Tuesday, March 28, 2006

Nilton Pinho, Recuperador e Intérprete



Há uma carga afetiva, emocional e conceitual em em todos os objetos que nos cercam. Desde o primeiro machado de pedra, desde o bíface paleolítico até as mais requintadas formas criadas para a fruição estética e sensorial que a civilização e a cultura puderam produzir, essa afirmação é de uma obviedade irritante. Eles, os objetos _ dos mais imediatamente utilitários até os perfeitamente sem função, da perna mecânica que tenta ser algo perdido do nosso corpo até o pequeno marfim chinês que apenas alegra os nossos olhos ou nossos dedos _ são a nossa vestimenta mais vasta e os fósseis indiferentes da nossa passagem pela Terra.

É com essa matéria-prima estranha e banalíssima qu a arte da assemblage essa que tem em Nilton Pinho um de seus mestres no Brasil _ se materializa.
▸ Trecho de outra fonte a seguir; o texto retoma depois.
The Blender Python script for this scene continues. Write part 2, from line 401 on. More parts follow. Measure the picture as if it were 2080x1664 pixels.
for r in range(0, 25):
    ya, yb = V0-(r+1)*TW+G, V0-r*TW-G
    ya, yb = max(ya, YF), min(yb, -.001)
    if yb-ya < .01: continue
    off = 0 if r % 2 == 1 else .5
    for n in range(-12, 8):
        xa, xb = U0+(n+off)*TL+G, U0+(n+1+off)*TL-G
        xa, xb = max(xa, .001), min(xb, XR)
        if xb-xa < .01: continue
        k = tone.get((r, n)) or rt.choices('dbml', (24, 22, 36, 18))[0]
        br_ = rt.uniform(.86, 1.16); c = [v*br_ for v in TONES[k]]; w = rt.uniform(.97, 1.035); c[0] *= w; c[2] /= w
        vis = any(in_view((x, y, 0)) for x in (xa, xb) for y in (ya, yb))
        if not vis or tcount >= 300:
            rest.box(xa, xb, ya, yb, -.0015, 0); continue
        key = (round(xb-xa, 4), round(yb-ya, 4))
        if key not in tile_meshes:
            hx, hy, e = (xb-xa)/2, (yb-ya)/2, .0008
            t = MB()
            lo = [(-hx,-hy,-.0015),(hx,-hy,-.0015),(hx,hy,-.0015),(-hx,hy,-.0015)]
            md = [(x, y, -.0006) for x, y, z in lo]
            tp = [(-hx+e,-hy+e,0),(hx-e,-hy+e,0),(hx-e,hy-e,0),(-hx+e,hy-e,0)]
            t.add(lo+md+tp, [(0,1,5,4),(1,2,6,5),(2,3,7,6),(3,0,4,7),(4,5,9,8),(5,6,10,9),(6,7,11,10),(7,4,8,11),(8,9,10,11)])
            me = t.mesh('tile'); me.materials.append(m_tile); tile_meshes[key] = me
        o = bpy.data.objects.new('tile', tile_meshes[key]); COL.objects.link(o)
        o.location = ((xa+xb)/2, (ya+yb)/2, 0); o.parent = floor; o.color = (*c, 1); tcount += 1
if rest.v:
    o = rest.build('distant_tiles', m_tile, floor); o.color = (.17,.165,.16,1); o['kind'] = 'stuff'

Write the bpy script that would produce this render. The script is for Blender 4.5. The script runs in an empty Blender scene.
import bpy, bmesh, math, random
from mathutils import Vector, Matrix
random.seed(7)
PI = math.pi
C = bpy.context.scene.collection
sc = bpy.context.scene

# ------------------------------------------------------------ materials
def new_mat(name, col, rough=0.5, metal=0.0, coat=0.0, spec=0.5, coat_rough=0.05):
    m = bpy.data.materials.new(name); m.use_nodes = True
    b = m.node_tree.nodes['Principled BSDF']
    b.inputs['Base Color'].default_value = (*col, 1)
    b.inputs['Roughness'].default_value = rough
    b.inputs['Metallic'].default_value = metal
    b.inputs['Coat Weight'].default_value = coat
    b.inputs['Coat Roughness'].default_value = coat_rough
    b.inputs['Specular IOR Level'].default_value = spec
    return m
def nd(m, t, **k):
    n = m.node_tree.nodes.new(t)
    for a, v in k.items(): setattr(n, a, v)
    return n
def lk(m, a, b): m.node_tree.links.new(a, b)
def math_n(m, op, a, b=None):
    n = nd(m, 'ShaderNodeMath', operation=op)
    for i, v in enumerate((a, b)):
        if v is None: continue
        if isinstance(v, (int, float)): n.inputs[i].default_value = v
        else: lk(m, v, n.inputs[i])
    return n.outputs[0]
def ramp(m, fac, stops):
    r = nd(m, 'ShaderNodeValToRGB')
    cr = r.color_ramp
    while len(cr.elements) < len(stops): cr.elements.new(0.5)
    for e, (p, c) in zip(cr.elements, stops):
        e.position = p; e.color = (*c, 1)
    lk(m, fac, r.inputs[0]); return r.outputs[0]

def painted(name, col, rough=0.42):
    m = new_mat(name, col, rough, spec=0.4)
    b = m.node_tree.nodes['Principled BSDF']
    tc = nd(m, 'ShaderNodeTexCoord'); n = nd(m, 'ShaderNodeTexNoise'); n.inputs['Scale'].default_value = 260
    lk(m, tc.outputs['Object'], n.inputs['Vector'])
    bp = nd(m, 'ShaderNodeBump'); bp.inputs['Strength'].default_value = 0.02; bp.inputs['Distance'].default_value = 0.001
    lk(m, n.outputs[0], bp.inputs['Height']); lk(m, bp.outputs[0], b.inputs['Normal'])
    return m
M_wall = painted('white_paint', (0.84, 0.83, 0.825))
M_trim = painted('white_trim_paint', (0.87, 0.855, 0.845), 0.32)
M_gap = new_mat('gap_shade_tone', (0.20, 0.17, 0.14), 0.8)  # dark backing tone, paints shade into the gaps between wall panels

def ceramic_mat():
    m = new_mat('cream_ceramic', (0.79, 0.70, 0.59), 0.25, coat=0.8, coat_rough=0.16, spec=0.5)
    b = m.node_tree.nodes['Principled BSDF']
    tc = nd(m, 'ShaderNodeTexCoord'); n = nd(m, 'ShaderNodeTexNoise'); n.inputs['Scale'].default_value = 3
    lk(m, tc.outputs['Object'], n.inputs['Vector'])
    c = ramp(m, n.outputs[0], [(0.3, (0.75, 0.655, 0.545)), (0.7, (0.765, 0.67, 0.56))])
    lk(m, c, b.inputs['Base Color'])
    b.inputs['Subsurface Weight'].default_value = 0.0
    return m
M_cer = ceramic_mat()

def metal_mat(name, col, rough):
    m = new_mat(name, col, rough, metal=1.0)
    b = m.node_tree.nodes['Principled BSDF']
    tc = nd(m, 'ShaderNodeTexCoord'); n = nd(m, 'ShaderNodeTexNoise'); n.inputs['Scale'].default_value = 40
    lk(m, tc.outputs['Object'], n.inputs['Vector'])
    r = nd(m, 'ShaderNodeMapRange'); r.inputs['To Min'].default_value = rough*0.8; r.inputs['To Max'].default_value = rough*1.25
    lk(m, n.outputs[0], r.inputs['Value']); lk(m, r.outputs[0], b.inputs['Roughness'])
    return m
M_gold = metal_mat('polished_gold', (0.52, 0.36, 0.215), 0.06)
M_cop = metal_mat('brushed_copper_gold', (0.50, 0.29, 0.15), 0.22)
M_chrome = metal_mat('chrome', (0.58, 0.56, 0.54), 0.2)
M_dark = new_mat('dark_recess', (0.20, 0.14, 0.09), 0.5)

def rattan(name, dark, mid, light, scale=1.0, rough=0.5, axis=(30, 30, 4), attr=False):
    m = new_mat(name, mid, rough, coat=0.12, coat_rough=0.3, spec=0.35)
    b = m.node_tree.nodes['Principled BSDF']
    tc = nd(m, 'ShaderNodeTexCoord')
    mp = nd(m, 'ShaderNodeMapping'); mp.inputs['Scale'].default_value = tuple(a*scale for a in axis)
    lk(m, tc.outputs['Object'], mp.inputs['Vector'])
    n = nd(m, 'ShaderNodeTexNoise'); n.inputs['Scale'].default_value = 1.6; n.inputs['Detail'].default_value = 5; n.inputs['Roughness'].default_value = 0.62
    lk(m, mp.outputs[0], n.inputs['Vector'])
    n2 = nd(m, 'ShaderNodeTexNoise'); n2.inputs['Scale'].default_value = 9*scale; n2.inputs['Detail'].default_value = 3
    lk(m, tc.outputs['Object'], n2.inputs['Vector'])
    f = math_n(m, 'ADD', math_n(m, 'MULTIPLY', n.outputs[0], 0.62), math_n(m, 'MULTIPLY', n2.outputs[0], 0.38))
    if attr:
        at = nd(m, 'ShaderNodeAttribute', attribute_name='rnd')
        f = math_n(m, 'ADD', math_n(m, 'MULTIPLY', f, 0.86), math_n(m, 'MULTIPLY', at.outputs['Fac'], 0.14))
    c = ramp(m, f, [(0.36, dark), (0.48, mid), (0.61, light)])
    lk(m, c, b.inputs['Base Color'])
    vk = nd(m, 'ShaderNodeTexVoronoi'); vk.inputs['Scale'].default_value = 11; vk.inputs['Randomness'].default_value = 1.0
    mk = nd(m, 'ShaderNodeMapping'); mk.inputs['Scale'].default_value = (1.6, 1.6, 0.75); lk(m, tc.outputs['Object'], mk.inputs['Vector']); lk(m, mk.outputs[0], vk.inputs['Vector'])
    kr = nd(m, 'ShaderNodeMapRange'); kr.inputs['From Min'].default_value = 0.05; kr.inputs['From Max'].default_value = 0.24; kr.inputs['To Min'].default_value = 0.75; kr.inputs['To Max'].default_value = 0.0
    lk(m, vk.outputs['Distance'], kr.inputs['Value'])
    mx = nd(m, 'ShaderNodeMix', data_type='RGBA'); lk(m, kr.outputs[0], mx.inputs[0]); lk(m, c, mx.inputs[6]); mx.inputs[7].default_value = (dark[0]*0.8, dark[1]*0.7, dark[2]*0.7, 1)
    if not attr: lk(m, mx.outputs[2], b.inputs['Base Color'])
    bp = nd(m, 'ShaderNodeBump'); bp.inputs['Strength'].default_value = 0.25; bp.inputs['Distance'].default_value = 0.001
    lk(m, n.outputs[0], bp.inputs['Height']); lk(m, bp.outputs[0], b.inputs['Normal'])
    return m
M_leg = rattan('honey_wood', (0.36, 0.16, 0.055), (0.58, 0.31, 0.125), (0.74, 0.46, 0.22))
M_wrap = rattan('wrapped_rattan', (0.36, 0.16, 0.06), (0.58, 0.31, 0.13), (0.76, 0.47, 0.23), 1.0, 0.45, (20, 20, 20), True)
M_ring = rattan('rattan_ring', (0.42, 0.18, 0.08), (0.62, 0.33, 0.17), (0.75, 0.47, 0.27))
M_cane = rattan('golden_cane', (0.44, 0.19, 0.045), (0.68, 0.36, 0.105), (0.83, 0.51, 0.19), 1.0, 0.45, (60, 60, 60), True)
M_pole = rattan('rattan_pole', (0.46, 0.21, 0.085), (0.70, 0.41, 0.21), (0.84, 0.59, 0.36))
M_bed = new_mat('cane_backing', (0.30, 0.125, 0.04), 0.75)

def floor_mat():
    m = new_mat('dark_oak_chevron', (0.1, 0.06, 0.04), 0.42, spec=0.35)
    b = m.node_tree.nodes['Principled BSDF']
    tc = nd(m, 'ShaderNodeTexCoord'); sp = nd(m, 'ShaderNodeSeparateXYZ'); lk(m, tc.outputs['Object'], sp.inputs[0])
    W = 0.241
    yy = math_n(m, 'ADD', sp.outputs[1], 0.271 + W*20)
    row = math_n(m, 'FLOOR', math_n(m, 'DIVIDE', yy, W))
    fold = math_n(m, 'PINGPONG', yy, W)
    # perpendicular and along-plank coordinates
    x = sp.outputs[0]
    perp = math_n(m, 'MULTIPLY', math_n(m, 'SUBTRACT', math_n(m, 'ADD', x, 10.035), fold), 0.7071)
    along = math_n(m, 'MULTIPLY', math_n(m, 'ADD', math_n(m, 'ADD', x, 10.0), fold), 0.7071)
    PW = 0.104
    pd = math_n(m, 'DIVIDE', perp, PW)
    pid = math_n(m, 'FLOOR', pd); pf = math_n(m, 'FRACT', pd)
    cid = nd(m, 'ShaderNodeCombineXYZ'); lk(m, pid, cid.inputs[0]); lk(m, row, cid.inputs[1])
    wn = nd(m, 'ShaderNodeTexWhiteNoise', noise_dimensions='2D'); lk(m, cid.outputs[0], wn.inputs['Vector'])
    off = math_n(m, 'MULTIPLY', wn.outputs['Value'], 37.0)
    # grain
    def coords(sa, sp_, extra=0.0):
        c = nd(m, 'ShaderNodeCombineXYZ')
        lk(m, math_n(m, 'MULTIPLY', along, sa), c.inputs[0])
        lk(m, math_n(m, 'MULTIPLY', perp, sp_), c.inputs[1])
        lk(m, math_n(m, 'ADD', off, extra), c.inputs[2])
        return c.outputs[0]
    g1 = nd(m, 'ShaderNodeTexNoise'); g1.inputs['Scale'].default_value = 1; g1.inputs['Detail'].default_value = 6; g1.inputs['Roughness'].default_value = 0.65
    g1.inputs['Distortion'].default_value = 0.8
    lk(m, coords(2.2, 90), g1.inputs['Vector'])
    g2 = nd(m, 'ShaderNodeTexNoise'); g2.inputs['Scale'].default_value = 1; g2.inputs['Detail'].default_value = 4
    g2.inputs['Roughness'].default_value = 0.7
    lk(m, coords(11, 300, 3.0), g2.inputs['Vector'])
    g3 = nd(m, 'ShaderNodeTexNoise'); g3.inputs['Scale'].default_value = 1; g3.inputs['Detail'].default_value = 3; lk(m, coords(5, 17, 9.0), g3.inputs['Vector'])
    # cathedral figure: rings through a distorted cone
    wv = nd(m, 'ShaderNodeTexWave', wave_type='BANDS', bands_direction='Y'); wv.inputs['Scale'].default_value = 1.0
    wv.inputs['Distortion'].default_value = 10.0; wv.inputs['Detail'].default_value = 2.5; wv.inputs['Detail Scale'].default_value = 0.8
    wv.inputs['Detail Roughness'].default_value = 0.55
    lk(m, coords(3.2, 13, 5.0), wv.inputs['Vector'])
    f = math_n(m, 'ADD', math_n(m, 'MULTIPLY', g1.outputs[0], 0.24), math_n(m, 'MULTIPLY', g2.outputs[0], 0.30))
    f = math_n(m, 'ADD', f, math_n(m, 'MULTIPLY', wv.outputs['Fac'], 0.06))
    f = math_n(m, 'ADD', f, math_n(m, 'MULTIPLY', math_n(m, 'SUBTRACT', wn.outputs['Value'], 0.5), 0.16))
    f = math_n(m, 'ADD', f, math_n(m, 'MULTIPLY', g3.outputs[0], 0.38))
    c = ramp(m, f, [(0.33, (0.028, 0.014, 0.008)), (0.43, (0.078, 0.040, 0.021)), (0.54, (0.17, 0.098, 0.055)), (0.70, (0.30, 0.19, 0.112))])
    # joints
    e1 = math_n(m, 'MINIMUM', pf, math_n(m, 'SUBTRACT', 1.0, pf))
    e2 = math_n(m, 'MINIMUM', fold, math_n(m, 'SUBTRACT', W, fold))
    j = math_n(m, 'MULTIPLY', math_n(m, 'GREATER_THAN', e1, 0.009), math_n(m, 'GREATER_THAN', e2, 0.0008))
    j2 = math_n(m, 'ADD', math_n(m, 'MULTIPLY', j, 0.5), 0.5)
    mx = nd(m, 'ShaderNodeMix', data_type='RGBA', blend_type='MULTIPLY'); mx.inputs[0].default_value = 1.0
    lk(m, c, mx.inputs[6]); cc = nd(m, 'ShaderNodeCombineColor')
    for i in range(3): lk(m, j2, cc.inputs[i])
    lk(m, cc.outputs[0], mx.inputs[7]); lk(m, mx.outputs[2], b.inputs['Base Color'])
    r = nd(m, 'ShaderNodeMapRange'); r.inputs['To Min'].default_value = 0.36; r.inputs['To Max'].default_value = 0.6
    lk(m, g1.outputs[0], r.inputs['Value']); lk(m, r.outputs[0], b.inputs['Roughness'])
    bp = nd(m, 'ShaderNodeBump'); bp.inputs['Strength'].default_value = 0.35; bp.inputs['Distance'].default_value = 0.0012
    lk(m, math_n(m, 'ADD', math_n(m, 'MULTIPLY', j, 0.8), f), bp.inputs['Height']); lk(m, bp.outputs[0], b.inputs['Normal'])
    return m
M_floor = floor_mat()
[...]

Arqueólogo de nossa ignorada história, salvador das relíquias desamparadas dos nossos sonhos, Nilton Pinho percorre as feiras de antiguidades e os depósitos dos catadores de papel, os sacos de lona dos trapeiros e o grande cemitério de indícios humanos que a cidade gigantesca e alheia produz a cada dia, com os nossos restos , com o encontro inesperado e iluminador de duas ou mais coisas que nunca se contrariam, de resquícios nossos que desapareceriam antes que uma mão providencial os transfigurasse, cria um fenômeno novo, uma grande arte.As assemblages de Nilton Pinho não nescessitam de palavras justificativas, daí a inutilidade destas. A emoção contida nelas salta aos olhos dos que as encontram, e essa força expressiva intrínseca e contundente não depende das verbalizações críticas tão imprescindíveis nesse momento de fabulosa mistificação artística. As bonecas degoladas, as fotos de lares desfeitos pela morte ou pela vida, as roupas sem dono, as molduras vazias e as luvas que sonham com dedos desfeitos, tudo renasce, pelas mãos do artista, em um outro sonho e em um presente salvador. O passado penetra no tempo unânime, o futuro se desfaz no átimo de eternidade que há em toda obra de arte, e todos podemos sentir, com uma alegria insólita, algo de perene e vivo em pleno seio das nossas perdas.